По причине плохой доступности и малоизвестности этих вилл туристы обходят их вниманием, посещая лишь Помпеи и Геркуланум. При этом Villa Arianna, вторая по красоте раскопанная здесь вилла — единственное место за рубежом, где на постоянной основе работает экспедиция археологов и реставраторов из России (Эрмитаж). И каждый сезон здесь находят что‑то новое. Причем в основном это не предметы, а стены, фрески и мозаичные полы, не интересные для грабителей и потому нетронутые.

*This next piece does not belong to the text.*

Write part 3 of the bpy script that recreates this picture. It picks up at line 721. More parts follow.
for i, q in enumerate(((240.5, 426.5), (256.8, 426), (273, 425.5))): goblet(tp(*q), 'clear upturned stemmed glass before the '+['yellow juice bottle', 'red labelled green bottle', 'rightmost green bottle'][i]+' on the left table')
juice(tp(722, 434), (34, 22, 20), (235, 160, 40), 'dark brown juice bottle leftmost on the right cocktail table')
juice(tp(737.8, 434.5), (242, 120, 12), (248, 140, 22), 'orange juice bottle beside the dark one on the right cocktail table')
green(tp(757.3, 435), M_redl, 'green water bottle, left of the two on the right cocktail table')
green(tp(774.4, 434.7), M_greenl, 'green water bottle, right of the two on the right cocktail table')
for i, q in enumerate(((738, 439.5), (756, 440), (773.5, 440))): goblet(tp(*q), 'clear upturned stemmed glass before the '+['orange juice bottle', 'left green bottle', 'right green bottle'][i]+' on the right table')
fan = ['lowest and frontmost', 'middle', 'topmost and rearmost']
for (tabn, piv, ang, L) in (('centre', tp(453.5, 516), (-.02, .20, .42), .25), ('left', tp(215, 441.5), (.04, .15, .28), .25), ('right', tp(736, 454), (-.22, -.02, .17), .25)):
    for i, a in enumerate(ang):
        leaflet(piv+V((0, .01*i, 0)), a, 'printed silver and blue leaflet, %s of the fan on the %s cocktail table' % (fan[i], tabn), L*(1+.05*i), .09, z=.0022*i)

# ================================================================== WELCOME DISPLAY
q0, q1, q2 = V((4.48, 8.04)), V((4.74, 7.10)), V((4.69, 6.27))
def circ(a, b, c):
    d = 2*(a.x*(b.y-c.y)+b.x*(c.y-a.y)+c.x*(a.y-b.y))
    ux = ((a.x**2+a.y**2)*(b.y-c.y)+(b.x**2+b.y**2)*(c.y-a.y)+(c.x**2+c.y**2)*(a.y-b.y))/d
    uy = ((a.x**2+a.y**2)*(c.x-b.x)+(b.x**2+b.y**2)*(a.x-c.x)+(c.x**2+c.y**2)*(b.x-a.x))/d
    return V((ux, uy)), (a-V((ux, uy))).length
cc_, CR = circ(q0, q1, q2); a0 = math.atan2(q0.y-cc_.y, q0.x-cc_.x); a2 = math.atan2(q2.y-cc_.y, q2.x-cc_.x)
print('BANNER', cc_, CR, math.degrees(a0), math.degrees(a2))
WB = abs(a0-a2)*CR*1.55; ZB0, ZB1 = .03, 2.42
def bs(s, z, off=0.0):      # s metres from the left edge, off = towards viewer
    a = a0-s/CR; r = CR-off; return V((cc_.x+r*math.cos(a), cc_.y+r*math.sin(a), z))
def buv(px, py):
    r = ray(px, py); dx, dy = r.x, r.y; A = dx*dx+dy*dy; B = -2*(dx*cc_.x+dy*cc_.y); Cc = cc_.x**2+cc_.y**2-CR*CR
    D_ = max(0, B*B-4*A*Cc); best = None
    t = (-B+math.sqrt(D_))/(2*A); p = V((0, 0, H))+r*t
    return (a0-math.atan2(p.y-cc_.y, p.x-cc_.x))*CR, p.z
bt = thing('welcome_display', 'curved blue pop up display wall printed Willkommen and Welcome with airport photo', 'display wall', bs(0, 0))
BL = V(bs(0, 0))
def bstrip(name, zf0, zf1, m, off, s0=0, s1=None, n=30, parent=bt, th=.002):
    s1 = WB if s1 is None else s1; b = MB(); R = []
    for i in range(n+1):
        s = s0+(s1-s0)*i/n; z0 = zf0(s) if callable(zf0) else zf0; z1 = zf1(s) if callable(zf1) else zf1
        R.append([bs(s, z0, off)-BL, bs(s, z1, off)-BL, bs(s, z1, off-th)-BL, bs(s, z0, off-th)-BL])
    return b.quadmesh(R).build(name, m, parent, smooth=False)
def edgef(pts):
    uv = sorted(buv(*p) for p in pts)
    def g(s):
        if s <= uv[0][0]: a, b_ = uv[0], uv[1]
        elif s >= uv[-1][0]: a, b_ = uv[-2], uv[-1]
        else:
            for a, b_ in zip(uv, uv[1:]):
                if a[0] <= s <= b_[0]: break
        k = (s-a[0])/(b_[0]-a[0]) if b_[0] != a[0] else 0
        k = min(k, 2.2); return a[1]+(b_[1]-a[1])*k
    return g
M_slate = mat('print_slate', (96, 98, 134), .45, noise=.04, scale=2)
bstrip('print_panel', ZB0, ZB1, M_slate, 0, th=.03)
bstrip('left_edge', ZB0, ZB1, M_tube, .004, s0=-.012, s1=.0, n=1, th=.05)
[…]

Также между виллами были найдены дороги, чей правовой статус находится в особой «серой» зоне между publicus и privatus.

Из‑за того, что стабианские виллы сохранили несколько следов перестройки (в частности, прекрасно видны следы последней перестройки в период между землетрясением‑предвестником и катастрофическим извержением Везувия), они дают ценные сведения о том, как с течением времени менялся «градиент» публично‑приватного пространства, функций различных помещений, их визуального маркирования и выстраивания в «маршруты» для разных категорий гостей. Особенно ценно, когда подобные маршруты можно проверить на материале литературных источников.

При изучении этих категорий и их оппозиции особенно помогают методологические разработки авторов, работавших в русле т.н. «пространственного поворота» (spatial turn): Билла Хиллье (space syntax theory), Джульен Хэнсон (movement as memory theory) и Эми Рассел, блестяще применившей этот прием в изучении городского публичного пространства в Древнем Риме.

В рамках второго проекта я осуществляю консультационную лингвистическую поддержку в процессе публикации репарационного архива Томского университета, содержащего хозяйственные записи из Любека, штаб‑квартиры Ганзейского союза, вывезенные Красной армией из Германии. Эти документы содержат хозяйственные записи городских властей на смеси средневерхненемецкого языка и латыни. Кроме ностальгии по немецкому языку, данная работа мотивирована тем, что помогает погрузиться в историю хозяйствования Ганзейского Союза — этого особого феномена интеграции, который по своему духу представляется своего рода дальним отзвуком римской экономической экспансии, напоминая отдельными механизмами былые времена «глобализации» pax romana.

Villa Arianna, villa d'otium dell'antica Stabiae, l'odierna Castellammare di Stabia.